Układ zbiorowy na cztery statki taniej bandery to efekt Bałtyckiego Tygodnia Kampanii ITF w polskich portach.
- Jest to również zasługa Solidarności w spółce Drobnica Port Szczecin - mówi Adam Mazurkiewicz, inspektor Międzynarodowej Federacji Transportowców (TTF) w Szczecinie.
Akcja była elementem protestu
przeciwko pomysłowi Komisji Europejskiej, aby wprowadzić dyrektywę o swobodnym dostępie do usług portowych. Pozwalałaby ona armatorom angażować do wyładunku statków marynarzy lub firmy z zewnątrz portu.
To z kolei zdaniem związkowców groziłoby pozbawieniem dokerów pracy.
- Portowcy i marynarze pokazali, że nowa dyrektywa im się nie podoba Dokerzy pokazali też, że potrafią walczyć o układy zbiorowe
dla marynarzy, bo leży to także w ich interesie - uważa Mazurkiewicz.
Inspektorzy TTF i związkowcy skontrolowali przy Nabrzeżu Belgijskim w Szczecinie frachtowiec "Liliana" armatora zagranicznego i
okazało się, że nie podpisał on z załogą układu zbiorowego pracy, akceptowanego przez ITF.
- Układ wygasł bowiem przed trzema miesiącami, a kompania żeglugowa nie kwapiła się do jego odnowienia.
Portowcy z Drobnicy postawili sprawę jasno i armator podpisał układ w Gdyni. Zostały nim objęte także trzy inne statki tej firmy żeglugowej - informuje inspektor federacji transportowców.
Układu
nie miała też "Rigina", ale ze względu na skomplikowaną sytuację prawną statku, porozumienie w tej sprawie zostanie podpisane w Danii.

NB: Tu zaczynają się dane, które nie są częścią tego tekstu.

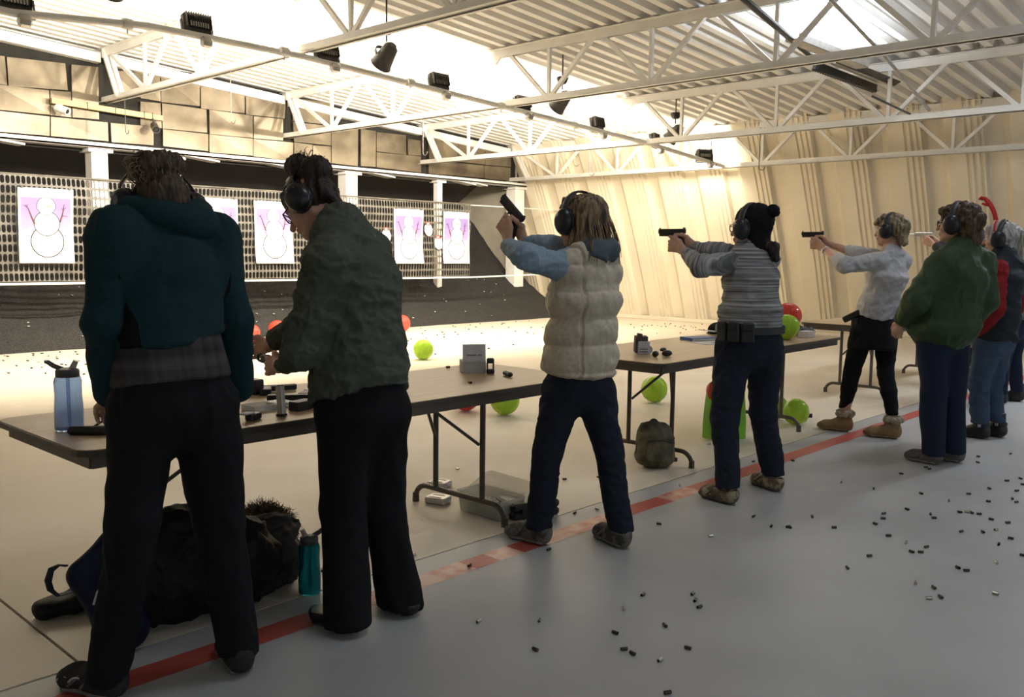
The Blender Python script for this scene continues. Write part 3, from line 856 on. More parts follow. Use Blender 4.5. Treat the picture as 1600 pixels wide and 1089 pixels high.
class Field:
    def __init__(s, h=0.01): s.h = h; s.ops = []
    def seg(s, a, b, ra, rb=None, right=None, k=0.03, flat=0.0, sub=False):
        rb = ra if rb is None else rb
        ra = ra if hasattr(ra, '__len__') else (ra, ra)
        rb = rb if hasattr(rb, '__len__') else (rb, rb)
        s.ops.append(('seg', np.asarray(a, float), np.asarray(b, float), ra, rb, right, k, flat, sub)); return s
    def chain(s, pts, rs, k=0.02, right=None):
        for i in range(len(pts)-1): s.seg(pts[i], pts[i+1], rs[i], rs[i+1], right, k)
        return s
    def ell(s, c, r, R=I3, k=0.02, sub=False):
        r = (r, r, r) if not hasattr(r, '__len__') else r
        s.ops.append(('ell', np.asarray(c, float), np.asarray(r, float), np.asarray(R, float), k, sub)); return s
    def cut(s, p, n): s.ops.append(('cut', np.asarray(p, float), nrm(n))); return s
    def mesh(s):
        h = s.h; lo = np.full(3, 1e9); hi = np.full(3, -1e9)
        for o in s.ops:
            if o[0] == 'seg' and not o[8]:
                m = max(*o[3], *o[4])
                lo = np.minimum(lo, np.minimum(o[1], o[2])-m); hi = np.maximum(hi, np.maximum(o[1], o[2])+m)
            elif o[0] == 'ell' and not o[5]:
                m = max(o[2]); lo = np.minimum(lo, o[1]-m); hi = np.maximum(hi, o[1]+m)
        lo -= 3*h; hi += 3*h
        n = np.ceil((hi-lo)/h).astype(int)+1
        F = np.full(n, 0.5, np.float32)
        ax = [lo[i]+h*np.arange(n[i]) for i in range(3)]
        def sub_(l, u):
            a = np.clip(np.floor((l-lo)/h).astype(int), 0, n); b = np.clip(np.ceil((u-lo)/h).astype(int)+1, 0, n)
            return a, b
        for o in s.ops:
            if o[0] == 'cut':
                d = (ax[0][:, None, None]-o[1][0])*o[2][0] + (ax[1][None, :, None]-o[1][1])*o[2][1] + (ax[2][None, None, :]-o[1][2])*o[2][2]
                np.maximum(F, d.astype(np.float32), out=F); continue
            if o[0] == 'seg':
                _, a, b, ra, rb, right, k, flat, sub = o
                m = max(*ra, *rb) + k + 2*h
                i0, i1 = sub_(np.minimum(a, b)-m, np.maximum(a, b)+m)
            else:
                _, c, r, R, k, sub = o
                m = max(r)+k+2*h
                i0, i1 = sub_(c-m, c+m)
            if np.any(i1 <= i0): continue
            x = ax[0][i0[0]:i1[0]][:, None, None]; y = ax[1][i0[1]:i1[1]][None, :, None]; z = ax[2][i0[2]:i1[2]][None, None, :]
            if o[0] == 'seg':
                d = b-a; L = np.linalg.norm(d)+1e-9; A = d/L
                px, py, pz = x-a[0], y-a[1], z-a[2]
                w = px*A[0]+py*A[1]+pz*A[2]
                t = np.clip(w/L, 0, 1)
                e_ = w - t*L
                if ra[0] == ra[1] and rb[0] == rb[1] and not flat:
                    q2 = px*px+py*py+pz*pz - w*w
                    D = np.sqrt(np.maximum(q2, 0)+e_*e_) - (ra[0]+(rb[0]-ra[0])*t)
                else:
                    Rt = np.array([1.0, 0, 0]) if right is None else np.asarray(right, float)
                    Rt = Rt - A*(Rt@A); Rt /= np.linalg.norm(Rt); B = np.cross(A, Rt)
                    u = px*Rt[0]+py*Rt[1]+pz*Rt[2]; v = px*B[0]+py*B[1]+pz*B[2]
                    aa = ra[0]+(rb[0]-ra[0])*t; bb = ra[1]+(rb[1]-ra[1])*t
                    mn = np.minimum(aa, bb); ee = flat if flat else mn
                    D = (np.sqrt((u/aa)**2+(v/bb)**2+(e_/ee)**2)-1)*(mn if not flat else np.minimum(mn, 0.05))
            else:
                px, py, pz = x-c[0], y-c[1], z-c[2]
                u = px*R[0, 0]+py*R[1, 0]+pz*R[2, 0]; v = px*R[0, 1]+py*R[1, 1]+pz*R[2, 1]; w = px*R[0, 2]+py*R[1, 2]+pz*R[2, 2]
                D = (np.sqrt((u/r[0])**2+(v/r[1])**2+(w/r[2])**2)-1)*min(r)
            D = D.astype(np.float32)
            G = F[i0[0]:i1[0], i0[1]:i1[1], i0[2]:i1[2]]
            if sub:
                hh = np.clip(0.5-0.5*(G+D)/k, 0, 1)
                G[...] = G*(1-hh) - D*hh + k*hh*(1-hh)
            else:
                hh = np.clip(0.5+0.5*(D-G)/k, 0, 1)
                G[...] = D*(1-hh) + G*hh - k*hh*(1-hh)
        # surface nets
        S = F < 0
        c8 = [S[dx:n[0]-1+dx, dy:n[1]-1+dy, dz:n[2]-1+dz] for dx in (0, 1) for dy in (0, 1) for dz in (0, 1)]
        cnt = sum(c.astype(np.int8) for c in c8)
        act = (cnt > 0) & (cnt < 8)
        idx = np.argwhere(act); nv = len(idx)
        off = np.array([(dx, dy, dz) for dx in (0, 1) for dy in (0, 1) for dz in (0, 1)])
        val = np.stack([F[idx[:, 0]+o[0], idx[:, 1]+o[1], idx[:, 2]+o[2]] for o in off], 1).astype(np.float64)
        acc = np.zeros((nv, 3)); num = np.zeros(nv)
        for p_ in range(8):
            for a_ in range(3):
                if off[p_][a_]: continue
                q_ = p_ + (4, 2, 1)[a_]
                f0, f1 = val[:, p_], val[:, q_]
                mk = (f0 < 0) != (f1 < 0)
                t = np.where(mk, f0/np.where(mk, f0-f1, 1), 0)
                pos = off[p_][None, :].astype(float).repeat(nv, 0); pos[:, a_] += t
                acc += pos*mk[:, None]; num += mk
        V = lo + h*(idx + acc/num[:, None])
        vid = np.full(act.shape, -1, np.int64); vid[act] = np.arange(nv)
        quads = []
        for a_ in range(3):
            b_, c_ = (a_+1) % 3, (a_+2) % 3
            sl0 = [slice(None)]*3; sl1 = [slice(None)]*3
            sl0[a_] = slice(0, n[a_]-1); sl1[a_] = slice(1, n[a_])
            s0, s1 = S[tuple(sl0)], S[tuple(sl1)]
            e = np.argwhere(s0 != s1)
            e = e[(e[:, b_] > 0) & (e[:, c_] > 0) & (e[:, b_] < n[b_]-1) & (e[:, c_] < n[c_]-1)]
            if not len(e): continue
            ub = np.zeros(3, int); ub[b_] = 1; uc = np.zeros(3, int); uc[c_] = 1
            g_ = lambda q: vid[q[:, 0], q[:, 1], q[:, 2]]
            Q = np.stack([g_(e-ub-uc), g_(e-uc), g_(e), g_(e-ub)], 1)
            ins = s0[e[:, 0], e[:, 1], e[:, 2]]
            Q[~ins] = Q[~ins][:, ::-1]
            quads.append(Q)
        Q = np.concatenate(quads); Q = Q[(Q >= 0).all(1)]
        return V, Q

def vnormals(V, Q):
    n_ = np.cross(V[Q[:, 2]]-V[Q[:, 0]], V[Q[:, 3]]-V[Q[:, 1]])
    N = np.zeros_like(V)
    for k in range(4): np.add.at(N, Q[:, k], n_)
    return N/(np.linalg.norm(N, axis=1)[:, None]+1e-12)
def wrinkle(V, Q, layers, seed=0.0):
    """layers: (amplitude, (fx,fy,fz)); ridged folds of cloth"""
    N = vnormals(V, Q); d = np.zeros(len(V))
    for i, (a, fr) in enumerate(layers):
        P = V*np.asarray(fr)[None, :] + seed + i*17.3
        P = P + 0.6*np.stack([vnoise(P*0.7+3.1), vnoise(P*0.7+9.7), vnoise(P*0.7+21.0)], 1)
        nv_ = vnoise(P)
        d += a*(nv_ if max(fr) < 12 else (0.75-2.2*np.abs(nv_)))
    return V + N*d[:, None]
def fmesh(name, fld, m, parent=None, loc=None, layers=None, seed=0.0):
    V, Q = fld.mesh()
    if layers: V = wrinkle(V, Q, layers, seed)
    return make_mesh(name, V, Q, m, parent, loc, smooth=True)

# ------------------------------------------------------------------ materials for people
M_skin = mat('skin_fair', (0.58, 0.34, 0.24), (0.50, 0.28, 0.19), rough=0.5, scale=18, bump=0.05, bscale=120, spec=0.4)
def cloth(name, c, rough=0.85, sc=70, bump=0.25, bs=220, **k):
    return mat(name, c, tuple(x*0.84 for x in c), rough=rough, scale=sc, bump=bump, bscale=bs, spec=0.2, **k)
def hairm(name, c, c2):
    return mat(name, c, c2, rough=0.45, scale=55, detail=6, stretch=(1, 1, 0.12), contrast=(0.38, 0.62), bump=0.6, bscale=140, spec=0.35)
M_muff = mat('ear_muff_black', (0.018, 0.018, 0.02), (0.013, 0.013, 0.014), rough=0.32, scale=20)
M_muffband = mat('ear_muff_band', (0.03, 0.03, 0.032), rough=0.45)
M_steel = mat('brushed_steel', (0.62, 0.61, 0.59), rough=0.28, metal=0.9, scale=30)
M_gun = mat('gun_black', (0.022, 0.021, 0.021), (0.015, 0.015, 0.015), rough=0.42, scale=30)
M_gunslide = mat('gun_slide', (0.032, 0.031, 0.031), (0.024, 0.024, 0.024), rough=0.36, metal=0.4, scale=30)
M_eye = mat('eye_white', (0.75, 0.73, 0.70), rough=0.25)
M_glassframe = mat('spectacle_frame', (0.03, 0.022, 0.02), rough=0.35)
M_lensclear = mat('spectacle_lens', (0.9, 0.92, 0.92), rough=0.05, trans=0.95, ior=1.1, alpha=0.35)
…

Natomiast sprawa ro-rowca "Inowrocław", który pływa pod
polską banderą, lecz załoga zatrudniona jest na prawie cypryjskim, ma być dalej wyjaśniana w negocjacjach zespołu trójstronnego ds. żeglugi i rybołówstwa, w którym zasiadają przedstawiciele rządu,
pracodawców i związkowców.
"Inowrocław" i prom "Mikołaj Kopernik" na którym jest podobna sytuacja, należą do Euroafriki Linie Żeglugowe.